» **Your task**
Go through the listing and copy every line word for word.

» **Source excerpt**
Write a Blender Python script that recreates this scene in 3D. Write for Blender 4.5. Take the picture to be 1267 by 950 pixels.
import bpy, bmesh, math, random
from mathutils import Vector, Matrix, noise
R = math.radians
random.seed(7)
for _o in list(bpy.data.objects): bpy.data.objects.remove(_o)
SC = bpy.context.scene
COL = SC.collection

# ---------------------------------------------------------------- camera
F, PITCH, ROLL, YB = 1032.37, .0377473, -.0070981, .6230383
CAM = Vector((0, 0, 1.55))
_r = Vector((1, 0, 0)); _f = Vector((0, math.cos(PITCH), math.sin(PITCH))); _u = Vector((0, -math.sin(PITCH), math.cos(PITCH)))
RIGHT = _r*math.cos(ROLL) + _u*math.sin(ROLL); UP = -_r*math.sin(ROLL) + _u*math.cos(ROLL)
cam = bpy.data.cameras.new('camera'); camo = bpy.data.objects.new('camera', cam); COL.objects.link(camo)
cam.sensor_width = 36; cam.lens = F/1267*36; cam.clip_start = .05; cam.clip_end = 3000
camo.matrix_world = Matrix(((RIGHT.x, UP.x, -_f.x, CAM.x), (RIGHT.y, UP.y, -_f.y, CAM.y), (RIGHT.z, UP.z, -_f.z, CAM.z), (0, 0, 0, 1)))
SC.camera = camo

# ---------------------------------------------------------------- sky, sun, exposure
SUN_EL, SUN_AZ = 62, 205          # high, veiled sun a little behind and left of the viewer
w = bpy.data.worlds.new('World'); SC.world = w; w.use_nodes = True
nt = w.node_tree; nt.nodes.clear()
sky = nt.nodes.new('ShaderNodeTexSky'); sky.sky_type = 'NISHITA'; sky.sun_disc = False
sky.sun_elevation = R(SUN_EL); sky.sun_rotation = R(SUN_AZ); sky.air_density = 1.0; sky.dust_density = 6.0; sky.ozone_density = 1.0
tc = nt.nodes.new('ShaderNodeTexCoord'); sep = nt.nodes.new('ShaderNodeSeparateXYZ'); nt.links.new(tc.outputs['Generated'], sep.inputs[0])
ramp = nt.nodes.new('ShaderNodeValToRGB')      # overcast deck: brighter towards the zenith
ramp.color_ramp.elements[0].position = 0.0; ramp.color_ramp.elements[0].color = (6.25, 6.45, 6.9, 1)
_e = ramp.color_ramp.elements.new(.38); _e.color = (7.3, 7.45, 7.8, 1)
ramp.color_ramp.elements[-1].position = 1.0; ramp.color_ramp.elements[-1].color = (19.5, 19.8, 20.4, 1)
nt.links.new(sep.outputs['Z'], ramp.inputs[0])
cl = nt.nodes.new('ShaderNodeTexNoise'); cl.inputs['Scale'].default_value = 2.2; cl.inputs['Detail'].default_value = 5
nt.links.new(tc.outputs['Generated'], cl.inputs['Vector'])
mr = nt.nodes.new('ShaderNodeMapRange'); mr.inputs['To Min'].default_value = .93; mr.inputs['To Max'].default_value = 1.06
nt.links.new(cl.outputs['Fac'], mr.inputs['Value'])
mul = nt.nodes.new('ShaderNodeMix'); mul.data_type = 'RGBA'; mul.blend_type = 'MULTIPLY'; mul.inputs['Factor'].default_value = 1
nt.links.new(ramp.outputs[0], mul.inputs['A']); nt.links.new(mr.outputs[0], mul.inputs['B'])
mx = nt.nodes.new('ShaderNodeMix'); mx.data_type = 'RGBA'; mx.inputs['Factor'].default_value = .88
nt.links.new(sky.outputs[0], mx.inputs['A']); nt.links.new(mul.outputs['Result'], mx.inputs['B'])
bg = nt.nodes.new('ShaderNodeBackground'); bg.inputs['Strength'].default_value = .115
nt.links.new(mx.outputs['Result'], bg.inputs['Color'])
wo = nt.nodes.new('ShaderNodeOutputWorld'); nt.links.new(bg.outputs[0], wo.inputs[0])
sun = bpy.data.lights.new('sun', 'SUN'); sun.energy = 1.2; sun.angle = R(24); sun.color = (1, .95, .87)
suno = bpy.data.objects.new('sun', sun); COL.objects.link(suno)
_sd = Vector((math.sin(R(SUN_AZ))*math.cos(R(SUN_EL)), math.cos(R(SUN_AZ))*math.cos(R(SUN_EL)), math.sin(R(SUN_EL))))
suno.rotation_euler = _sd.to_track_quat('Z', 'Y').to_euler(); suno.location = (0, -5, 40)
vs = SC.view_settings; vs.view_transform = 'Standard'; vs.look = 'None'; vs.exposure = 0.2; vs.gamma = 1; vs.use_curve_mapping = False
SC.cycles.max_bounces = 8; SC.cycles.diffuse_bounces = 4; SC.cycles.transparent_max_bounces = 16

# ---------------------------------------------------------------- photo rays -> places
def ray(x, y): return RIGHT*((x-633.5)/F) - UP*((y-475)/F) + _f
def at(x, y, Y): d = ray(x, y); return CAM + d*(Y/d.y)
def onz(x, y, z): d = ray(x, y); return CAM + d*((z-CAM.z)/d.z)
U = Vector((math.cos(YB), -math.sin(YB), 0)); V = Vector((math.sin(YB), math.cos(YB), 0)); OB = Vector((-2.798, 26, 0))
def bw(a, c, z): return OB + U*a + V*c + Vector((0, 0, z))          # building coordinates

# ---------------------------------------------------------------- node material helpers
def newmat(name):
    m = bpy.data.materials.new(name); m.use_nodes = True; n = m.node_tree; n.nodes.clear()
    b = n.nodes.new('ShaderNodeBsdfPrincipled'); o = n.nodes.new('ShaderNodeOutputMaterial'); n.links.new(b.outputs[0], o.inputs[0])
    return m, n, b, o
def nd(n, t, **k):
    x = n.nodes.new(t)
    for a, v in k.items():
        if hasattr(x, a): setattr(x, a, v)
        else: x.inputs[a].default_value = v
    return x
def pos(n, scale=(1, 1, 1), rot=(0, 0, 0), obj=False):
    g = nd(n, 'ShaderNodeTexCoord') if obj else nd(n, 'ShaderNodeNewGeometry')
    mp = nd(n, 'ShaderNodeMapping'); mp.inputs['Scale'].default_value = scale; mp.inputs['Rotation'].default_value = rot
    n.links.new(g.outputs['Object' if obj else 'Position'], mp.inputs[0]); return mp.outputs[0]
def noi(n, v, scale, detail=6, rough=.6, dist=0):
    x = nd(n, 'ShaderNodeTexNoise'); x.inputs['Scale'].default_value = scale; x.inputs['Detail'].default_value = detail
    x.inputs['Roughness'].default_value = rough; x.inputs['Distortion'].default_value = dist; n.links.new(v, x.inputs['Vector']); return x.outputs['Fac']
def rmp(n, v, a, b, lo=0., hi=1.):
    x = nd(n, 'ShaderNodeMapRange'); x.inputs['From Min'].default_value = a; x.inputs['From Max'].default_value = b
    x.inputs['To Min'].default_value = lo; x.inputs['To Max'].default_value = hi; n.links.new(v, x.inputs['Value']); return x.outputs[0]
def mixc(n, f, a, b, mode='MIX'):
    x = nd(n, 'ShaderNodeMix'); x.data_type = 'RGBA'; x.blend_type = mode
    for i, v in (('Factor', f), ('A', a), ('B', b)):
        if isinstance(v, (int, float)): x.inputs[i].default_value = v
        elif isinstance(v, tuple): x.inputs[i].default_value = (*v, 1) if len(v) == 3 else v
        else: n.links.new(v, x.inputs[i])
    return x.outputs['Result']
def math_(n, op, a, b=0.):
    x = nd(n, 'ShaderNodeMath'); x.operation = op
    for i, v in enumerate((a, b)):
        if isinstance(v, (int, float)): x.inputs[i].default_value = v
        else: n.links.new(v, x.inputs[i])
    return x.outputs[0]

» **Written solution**
Write a Blender Python script that recreates this scene in 3D. Write for Blender 4.5. Take the picture to be 1267 by 950 pixels.
import bpy, bmesh, math, random
from mathutils import Vector, Matrix, noise
R = math.radians
random.seed(7)
for _o in list(bpy.data.objects): bpy.data.objects.remove(_o)
SC = bpy.context.scene
COL = SC.collection

# ---------------------------------------------------------------- camera
F, PITCH, ROLL, YB = 1032.37, .0377473, -.0070981, .6230383
CAM = Vector((0, 0, 1.55))
_r = Vector((1, 0, 0)); _f = Vector((0, math.cos(PITCH), math.sin(PITCH))); _u = Vector((0, -math.sin(PITCH), math.cos(PITCH)))
RIGHT = _r*math.cos(ROLL) + _u*math.sin(ROLL); UP = -_r*math.sin(ROLL) + _u*math.cos(ROLL)
cam = bpy.data.cameras.new('camera'); camo = bpy.data.objects.new('camera', cam); COL.objects.link(camo)
cam.sensor_width = 36; cam.lens = F/1267*36; cam.clip_start = .05; cam.clip_end = 3000
camo.matrix_world = Matrix(((RIGHT.x, UP.x, -_f.x, CAM.x), (RIGHT.y, UP.y, -_f.y, CAM.y), (RIGHT.z, UP.z, -_f.z, CAM.z), (0, 0, 0, 1)))
SC.camera = camo

# ---------------------------------------------------------------- sky, sun, exposure
SUN_EL, SUN_AZ = 62, 205          # high, veiled sun a little behind and left of the viewer
w = bpy.data.worlds.new('World'); SC.world = w; w.use_nodes = True
nt = w.node_tree; nt.nodes.clear()
sky = nt.nodes.new('ShaderNodeTexSky'); sky.sky_type = 'NISHITA'; sky.sun_disc = False
sky.sun_elevation = R(SUN_EL); sky.sun_rotation = R(SUN_AZ); sky.air_density = 1.0; sky.dust_density = 6.0; sky.ozone_density = 1.0
tc = nt.nodes.new('ShaderNodeTexCoord'); sep = nt.nodes.new('ShaderNodeSeparateXYZ'); nt.links.new(tc.outputs['Generated'], sep.inputs[0])
ramp = nt.nodes.new('ShaderNodeValToRGB')      # overcast deck: brighter towards the zenith
ramp.color_ramp.elements[0].position = 0.0; ramp.color_ramp.elements[0].color = (6.25, 6.45, 6.9, 1)
_e = ramp.color_ramp.elements.new(.38); _e.color = (7.3, 7.45, 7.8, 1)
ramp.color_ramp.elements[-1].position = 1.0; ramp.color_ramp.elements[-1].color = (19.5, 19.8, 20.4, 1)
nt.links.new(sep.outputs['Z'], ramp.inputs[0])
cl = nt.nodes.new('ShaderNodeTexNoise'); cl.inputs['Scale'].default_value = 2.2; cl.inputs['Detail'].default_value = 5
nt.links.new(tc.outputs['Generated'], cl.inputs['Vector'])
mr = nt.nodes.new('ShaderNodeMapRange'); mr.inputs['To Min'].default_value = .93; mr.inputs['To Max'].default_value = 1.06
nt.links.new(cl.outputs['Fac'], mr.inputs['Value'])
mul = nt.nodes.new('ShaderNodeMix'); mul.data_type = 'RGBA'; mul.blend_type = 'MULTIPLY'; mul.inputs['Factor'].default_value = 1
nt.links.new(ramp.outputs[0], mul.inputs['A']); nt.links.new(mr.outputs[0], mul.inputs['B'])
mx = nt.nodes.new('ShaderNodeMix'); mx.data_type = 'RGBA'; mx.inputs['Factor'].default_value = .88
nt.links.new(sky.outputs[0], mx.inputs['A']); nt.links.new(mul.outputs['Result'], mx.inputs['B'])
bg = nt.nodes.new('ShaderNodeBackground'); bg.inputs['Strength'].default_value = .115
nt.links.new(mx.outputs['Result'], bg.inputs['Color'])
wo = nt.nodes.new('ShaderNodeOutputWorld'); nt.links.new(bg.outputs[0], wo.inputs[0])
sun = bpy.data.lights.new('sun', 'SUN'); sun.energy = 1.2; sun.angle = R(24); sun.color = (1, .95, .87)
suno = bpy.data.objects.new('sun', sun); COL.objects.link(suno)
_sd = Vector((math.sin(R(SUN_AZ))*math.cos(R(SUN_EL)), math.cos(R(SUN_AZ))*math.cos(R(SUN_EL)), math.sin(R(SUN_EL))))
suno.rotation_euler = _sd.to_track_quat('Z', 'Y').to_euler(); suno.location = (0, -5, 40)
vs = SC.view_settings; vs.view_transform = 'Standard'; vs.look = 'None'; vs.exposure = 0.2; vs.gamma = 1; vs.use_curve_mapping = False
SC.cycles.max_bounces = 8; SC.cycles.diffuse_bounces = 4; SC.cycles.transparent_max_bounces = 16

# ---------------------------------------------------------------- photo rays -> places
def ray(x, y): return RIGHT*((x-633.5)/F) - UP*((y-475)/F) + _f
def at(x, y, Y): d = ray(x, y); return CAM + d*(Y/d.y)
def onz(x, y, z): d = ray(x, y); return CAM + d*((z-CAM.z)/d.z)
U = Vector((math.cos(YB), -math.sin(YB), 0)); V = Vector((math.sin(YB), math.cos(YB), 0)); OB = Vector((-2.798, 26, 0))
def bw(a, c, z): return OB + U*a + V*c + Vector((0, 0, z))          # building coordinates

# ---------------------------------------------------------------- node material helpers
def newmat(name):
    m = bpy.data.materials.new(name); m.use_nodes = True; n = m.node_tree; n.nodes.clear()
    b = n.nodes.new('ShaderNodeBsdfPrincipled'); o = n.nodes.new('ShaderNodeOutputMaterial'); n.links.new(b.outputs[0], o.inputs[0])
    return m, n, b, o
def nd(n, t, **k):
    x = n.nodes.new(t)
    for a, v in k.items():
        if hasattr(x, a): setattr(x, a, v)
        else: x.inputs[a].default_value = v
    return x
def pos(n, scale=(1, 1, 1), rot=(0, 0, 0), obj=False):
    g = nd(n, 'ShaderNodeTexCoord') if obj else nd(n, 'ShaderNodeNewGeometry')
    mp = nd(n, 'ShaderNodeMapping'); mp.inputs['Scale'].default_value = scale; mp.inputs['Rotation'].default_value = rot
    n.links.new(g.outputs['Object' if obj else 'Position'], mp.inputs[0]); return mp.outputs[0]
def noi(n, v, scale, detail=6, rough=.6, dist=0):
    x = nd(n, 'ShaderNodeTexNoise'); x.inputs['Scale'].default_value = scale; x.inputs['Detail'].default_value = detail
    x.inputs['Roughness'].default_value = rough; x.inputs['Distortion'].default_value = dist; n.links.new(v, x.inputs['Vector']); return x.outputs['Fac']
def rmp(n, v, a, b, lo=0., hi=1.):
    x = nd(n, 'ShaderNodeMapRange'); x.inputs['From Min'].default_value = a; x.inputs['From Max'].default_value = b
    x.inputs['To Min'].default_value = lo; x.inputs['To Max'].default_value = hi; n.links.new(v, x.inputs['Value']); return x.outputs[0]
def mixc(n, f, a, b, mode='MIX'):
    x = nd(n, 'ShaderNodeMix'); x.data_type = 'RGBA'; x.blend_type = mode
    for i, v in (('Factor', f), ('A', a), ('B', b)):
        if isinstance(v, (int, float)): x.inputs[i].default_value = v
        elif isinstance(v, tuple): x.inputs[i].default_value = (*v, 1) if len(v) == 3 else v
        else: n.links.new(v, x.inputs[i])
    return x.outputs['Result']
def math_(n, op, a, b=0.):
    x = nd(n, 'ShaderNodeMath'); x.operation = op
    for i, v in enumerate((a, b)):
        if isinstance(v, (int, float)): x.inputs[i].default_value = v
        else: n.links.new(v, x.inputs[i])
    return x.outputs[0]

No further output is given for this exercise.